▶ [Scene modeling code data]
# # # # # # #

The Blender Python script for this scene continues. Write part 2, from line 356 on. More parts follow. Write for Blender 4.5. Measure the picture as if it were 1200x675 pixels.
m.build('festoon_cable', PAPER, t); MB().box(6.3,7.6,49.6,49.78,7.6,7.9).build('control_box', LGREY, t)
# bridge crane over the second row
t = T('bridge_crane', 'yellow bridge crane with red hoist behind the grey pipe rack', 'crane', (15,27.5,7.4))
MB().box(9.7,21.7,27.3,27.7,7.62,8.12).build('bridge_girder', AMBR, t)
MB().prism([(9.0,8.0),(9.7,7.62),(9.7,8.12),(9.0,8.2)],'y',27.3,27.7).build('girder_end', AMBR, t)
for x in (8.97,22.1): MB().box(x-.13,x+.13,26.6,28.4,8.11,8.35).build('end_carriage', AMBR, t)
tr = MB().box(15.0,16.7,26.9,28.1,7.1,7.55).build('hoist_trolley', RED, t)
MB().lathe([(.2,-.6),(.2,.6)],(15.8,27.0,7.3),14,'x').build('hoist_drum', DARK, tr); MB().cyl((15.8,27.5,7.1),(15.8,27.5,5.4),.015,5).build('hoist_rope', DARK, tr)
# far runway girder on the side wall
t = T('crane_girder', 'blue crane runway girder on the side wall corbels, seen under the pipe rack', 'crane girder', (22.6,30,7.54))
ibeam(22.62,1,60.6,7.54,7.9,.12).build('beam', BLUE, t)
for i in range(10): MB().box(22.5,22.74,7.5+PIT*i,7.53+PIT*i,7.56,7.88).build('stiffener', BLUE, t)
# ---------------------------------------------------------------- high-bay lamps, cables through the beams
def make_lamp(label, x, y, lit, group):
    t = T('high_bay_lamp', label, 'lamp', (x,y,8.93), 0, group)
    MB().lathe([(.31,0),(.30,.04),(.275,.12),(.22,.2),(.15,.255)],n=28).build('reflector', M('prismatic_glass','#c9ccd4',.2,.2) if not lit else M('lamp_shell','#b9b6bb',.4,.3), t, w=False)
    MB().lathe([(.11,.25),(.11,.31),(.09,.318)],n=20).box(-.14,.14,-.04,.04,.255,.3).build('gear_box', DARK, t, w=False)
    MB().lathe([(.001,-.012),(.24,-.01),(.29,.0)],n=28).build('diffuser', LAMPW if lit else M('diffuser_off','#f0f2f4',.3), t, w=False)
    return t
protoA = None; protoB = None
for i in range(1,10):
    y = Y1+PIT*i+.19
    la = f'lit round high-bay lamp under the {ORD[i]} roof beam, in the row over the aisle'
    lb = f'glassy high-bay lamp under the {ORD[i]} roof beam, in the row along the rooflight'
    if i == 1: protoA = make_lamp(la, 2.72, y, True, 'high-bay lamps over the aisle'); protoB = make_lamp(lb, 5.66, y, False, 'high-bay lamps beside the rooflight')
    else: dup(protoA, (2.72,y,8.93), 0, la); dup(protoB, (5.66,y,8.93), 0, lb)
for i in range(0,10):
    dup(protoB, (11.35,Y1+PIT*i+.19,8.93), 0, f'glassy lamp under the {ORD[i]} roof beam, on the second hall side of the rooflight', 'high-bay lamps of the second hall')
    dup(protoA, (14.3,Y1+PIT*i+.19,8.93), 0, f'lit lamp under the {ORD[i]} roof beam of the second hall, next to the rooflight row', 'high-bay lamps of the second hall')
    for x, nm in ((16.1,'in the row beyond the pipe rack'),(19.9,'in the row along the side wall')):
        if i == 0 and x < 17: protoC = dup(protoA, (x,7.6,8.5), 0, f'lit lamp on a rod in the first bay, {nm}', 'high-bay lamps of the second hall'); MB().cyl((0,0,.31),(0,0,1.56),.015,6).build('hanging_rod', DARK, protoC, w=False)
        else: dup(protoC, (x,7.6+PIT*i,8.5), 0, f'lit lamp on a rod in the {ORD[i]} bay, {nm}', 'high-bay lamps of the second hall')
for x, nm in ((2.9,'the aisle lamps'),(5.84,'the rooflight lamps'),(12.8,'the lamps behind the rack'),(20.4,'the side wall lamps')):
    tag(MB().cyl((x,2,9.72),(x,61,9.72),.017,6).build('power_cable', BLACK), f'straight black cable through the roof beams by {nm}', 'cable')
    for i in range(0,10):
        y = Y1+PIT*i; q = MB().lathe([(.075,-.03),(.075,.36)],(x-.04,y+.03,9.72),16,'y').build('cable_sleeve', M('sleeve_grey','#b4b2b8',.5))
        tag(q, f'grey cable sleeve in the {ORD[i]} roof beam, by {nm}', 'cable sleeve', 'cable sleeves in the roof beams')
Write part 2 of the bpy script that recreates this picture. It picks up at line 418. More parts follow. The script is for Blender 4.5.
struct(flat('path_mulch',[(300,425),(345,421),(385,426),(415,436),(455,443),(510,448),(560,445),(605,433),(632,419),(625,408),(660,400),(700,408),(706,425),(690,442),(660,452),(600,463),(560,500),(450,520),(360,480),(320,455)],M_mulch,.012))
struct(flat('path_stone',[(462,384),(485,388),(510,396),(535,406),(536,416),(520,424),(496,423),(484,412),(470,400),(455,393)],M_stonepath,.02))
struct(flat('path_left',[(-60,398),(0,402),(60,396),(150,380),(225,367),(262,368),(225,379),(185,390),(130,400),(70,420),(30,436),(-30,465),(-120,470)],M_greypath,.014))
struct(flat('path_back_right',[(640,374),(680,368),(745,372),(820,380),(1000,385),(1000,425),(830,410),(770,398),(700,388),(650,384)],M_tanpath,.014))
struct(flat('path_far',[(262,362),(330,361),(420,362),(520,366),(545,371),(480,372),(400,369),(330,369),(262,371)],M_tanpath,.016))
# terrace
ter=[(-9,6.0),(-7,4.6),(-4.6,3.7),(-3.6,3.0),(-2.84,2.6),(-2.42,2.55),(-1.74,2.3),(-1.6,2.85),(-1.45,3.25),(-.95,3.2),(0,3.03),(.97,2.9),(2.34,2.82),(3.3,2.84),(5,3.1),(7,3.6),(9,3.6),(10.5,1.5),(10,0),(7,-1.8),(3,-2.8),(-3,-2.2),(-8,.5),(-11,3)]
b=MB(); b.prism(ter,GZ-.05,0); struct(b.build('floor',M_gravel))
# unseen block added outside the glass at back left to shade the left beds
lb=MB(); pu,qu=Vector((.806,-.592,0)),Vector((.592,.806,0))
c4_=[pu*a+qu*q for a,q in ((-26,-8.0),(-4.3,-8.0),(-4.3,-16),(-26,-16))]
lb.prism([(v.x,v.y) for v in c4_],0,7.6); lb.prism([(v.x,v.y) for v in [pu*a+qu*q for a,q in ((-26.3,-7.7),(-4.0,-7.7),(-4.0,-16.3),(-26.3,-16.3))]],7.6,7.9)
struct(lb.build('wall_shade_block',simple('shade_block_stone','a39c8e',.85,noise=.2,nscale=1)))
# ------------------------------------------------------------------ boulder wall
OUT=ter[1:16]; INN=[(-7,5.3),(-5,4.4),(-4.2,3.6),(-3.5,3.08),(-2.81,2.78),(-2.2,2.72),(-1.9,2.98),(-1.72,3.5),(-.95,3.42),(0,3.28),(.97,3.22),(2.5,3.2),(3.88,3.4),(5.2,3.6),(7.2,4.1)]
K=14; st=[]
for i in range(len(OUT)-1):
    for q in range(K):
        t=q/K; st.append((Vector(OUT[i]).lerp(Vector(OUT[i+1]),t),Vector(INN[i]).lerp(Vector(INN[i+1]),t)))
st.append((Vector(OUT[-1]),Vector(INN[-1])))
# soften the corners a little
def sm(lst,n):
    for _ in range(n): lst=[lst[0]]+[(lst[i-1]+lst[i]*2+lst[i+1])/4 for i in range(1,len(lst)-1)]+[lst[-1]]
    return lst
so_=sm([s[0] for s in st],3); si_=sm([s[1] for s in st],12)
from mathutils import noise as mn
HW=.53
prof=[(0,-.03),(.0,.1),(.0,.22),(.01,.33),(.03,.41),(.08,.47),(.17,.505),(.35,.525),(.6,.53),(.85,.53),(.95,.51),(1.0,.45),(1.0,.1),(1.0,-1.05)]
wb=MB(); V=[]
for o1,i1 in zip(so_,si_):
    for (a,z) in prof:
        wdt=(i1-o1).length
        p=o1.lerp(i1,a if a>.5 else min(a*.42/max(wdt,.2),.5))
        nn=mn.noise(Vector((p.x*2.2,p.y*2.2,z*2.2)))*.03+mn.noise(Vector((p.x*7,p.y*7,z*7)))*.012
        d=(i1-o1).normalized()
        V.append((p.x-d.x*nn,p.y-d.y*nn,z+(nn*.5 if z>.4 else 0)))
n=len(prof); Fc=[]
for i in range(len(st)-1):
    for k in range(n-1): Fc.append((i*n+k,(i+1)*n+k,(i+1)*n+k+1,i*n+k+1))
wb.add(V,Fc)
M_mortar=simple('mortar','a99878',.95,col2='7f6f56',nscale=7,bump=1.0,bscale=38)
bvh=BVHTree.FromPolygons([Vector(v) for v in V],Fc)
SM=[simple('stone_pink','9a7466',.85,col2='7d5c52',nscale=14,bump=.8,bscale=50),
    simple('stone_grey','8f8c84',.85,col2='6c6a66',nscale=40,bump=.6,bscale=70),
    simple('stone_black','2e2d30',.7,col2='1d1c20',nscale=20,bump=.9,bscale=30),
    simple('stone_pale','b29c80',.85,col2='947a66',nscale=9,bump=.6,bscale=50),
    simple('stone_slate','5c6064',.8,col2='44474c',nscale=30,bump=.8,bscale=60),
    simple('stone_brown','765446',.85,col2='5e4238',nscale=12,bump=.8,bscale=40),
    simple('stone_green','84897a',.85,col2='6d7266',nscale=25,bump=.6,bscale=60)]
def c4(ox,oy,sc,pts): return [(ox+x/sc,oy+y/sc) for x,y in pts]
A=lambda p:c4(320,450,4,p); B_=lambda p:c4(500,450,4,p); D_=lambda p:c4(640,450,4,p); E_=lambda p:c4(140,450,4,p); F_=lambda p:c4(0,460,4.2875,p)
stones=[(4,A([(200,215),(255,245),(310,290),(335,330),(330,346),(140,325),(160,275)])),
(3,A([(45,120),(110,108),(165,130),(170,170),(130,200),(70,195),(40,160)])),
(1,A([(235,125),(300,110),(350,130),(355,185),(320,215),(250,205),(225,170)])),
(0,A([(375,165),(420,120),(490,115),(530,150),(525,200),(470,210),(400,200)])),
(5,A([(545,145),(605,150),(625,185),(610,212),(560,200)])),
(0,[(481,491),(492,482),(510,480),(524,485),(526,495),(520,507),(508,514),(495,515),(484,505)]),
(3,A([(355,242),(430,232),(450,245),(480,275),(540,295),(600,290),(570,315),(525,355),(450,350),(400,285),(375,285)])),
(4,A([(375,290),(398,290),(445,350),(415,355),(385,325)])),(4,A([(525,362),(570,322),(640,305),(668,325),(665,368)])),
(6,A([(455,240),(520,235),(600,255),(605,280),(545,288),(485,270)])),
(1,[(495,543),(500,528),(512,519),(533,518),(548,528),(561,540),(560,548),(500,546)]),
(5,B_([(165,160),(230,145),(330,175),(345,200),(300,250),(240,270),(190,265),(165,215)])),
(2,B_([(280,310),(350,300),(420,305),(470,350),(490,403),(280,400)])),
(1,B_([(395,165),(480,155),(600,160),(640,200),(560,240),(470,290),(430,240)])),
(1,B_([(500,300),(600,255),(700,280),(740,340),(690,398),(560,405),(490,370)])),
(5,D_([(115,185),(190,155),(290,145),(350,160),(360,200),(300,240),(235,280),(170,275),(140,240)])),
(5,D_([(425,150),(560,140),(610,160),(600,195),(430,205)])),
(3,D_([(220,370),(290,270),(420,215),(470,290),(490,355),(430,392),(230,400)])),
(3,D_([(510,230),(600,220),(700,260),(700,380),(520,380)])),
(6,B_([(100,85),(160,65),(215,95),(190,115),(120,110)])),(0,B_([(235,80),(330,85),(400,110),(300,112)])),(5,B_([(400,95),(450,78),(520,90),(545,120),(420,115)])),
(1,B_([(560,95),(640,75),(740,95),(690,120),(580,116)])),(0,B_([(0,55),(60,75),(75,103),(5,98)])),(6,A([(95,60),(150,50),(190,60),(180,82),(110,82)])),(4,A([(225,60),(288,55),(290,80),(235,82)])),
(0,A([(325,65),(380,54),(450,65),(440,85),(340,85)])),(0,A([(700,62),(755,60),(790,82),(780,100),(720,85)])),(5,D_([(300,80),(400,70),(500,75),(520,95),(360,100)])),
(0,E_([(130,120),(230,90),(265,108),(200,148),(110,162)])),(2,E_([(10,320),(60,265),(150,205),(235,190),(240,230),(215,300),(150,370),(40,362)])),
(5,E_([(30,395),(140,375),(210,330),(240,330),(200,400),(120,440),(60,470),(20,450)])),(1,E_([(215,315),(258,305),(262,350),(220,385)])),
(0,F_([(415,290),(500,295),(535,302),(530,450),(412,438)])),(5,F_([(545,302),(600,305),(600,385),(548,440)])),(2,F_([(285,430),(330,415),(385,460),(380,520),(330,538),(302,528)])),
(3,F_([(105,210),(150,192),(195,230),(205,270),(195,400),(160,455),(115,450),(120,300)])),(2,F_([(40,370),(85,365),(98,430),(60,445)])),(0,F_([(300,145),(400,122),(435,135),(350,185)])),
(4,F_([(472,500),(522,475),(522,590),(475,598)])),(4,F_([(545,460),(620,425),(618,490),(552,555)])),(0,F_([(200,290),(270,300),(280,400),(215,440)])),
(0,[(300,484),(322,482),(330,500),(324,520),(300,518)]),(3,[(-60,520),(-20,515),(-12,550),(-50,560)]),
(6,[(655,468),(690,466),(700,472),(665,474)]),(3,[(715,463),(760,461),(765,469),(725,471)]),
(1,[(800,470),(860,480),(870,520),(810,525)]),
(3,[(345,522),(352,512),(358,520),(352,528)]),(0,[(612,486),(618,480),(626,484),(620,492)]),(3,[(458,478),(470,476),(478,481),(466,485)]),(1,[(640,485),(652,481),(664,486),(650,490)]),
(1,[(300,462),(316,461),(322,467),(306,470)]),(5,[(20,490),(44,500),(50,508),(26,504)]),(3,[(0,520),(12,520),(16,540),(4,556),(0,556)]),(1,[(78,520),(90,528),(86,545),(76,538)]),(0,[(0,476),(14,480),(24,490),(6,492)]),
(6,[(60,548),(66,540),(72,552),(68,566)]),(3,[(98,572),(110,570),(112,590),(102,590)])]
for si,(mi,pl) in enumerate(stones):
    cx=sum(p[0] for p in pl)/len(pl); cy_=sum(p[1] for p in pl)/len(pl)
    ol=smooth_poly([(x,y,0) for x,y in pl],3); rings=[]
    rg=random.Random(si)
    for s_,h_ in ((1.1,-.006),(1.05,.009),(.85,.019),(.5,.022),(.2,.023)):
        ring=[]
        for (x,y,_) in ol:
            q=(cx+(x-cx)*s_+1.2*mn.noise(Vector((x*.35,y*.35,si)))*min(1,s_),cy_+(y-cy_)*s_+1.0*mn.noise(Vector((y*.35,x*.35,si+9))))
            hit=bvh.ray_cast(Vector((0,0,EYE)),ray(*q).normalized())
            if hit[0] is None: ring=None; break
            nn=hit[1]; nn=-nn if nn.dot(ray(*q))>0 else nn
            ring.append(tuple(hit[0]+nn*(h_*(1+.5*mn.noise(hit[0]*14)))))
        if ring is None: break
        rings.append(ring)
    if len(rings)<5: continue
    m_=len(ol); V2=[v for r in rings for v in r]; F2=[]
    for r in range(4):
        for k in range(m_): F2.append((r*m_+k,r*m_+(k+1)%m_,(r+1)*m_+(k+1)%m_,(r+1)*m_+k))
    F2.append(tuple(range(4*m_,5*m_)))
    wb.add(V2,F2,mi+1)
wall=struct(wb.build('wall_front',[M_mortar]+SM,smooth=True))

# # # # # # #

▶ [Given task] Using the data above, copy each line that contains "parts".

▶ [Written response]
The Blender Python script for this scene continues. Write part 2, from line 356 on. More parts follow. Write for Blender 4.5. Measure the picture as if it were 1200x675 pixels.
Write part 2 of the bpy script that recreates this picture. It picks up at line 418. More parts follow. The script is for Blender 4.5.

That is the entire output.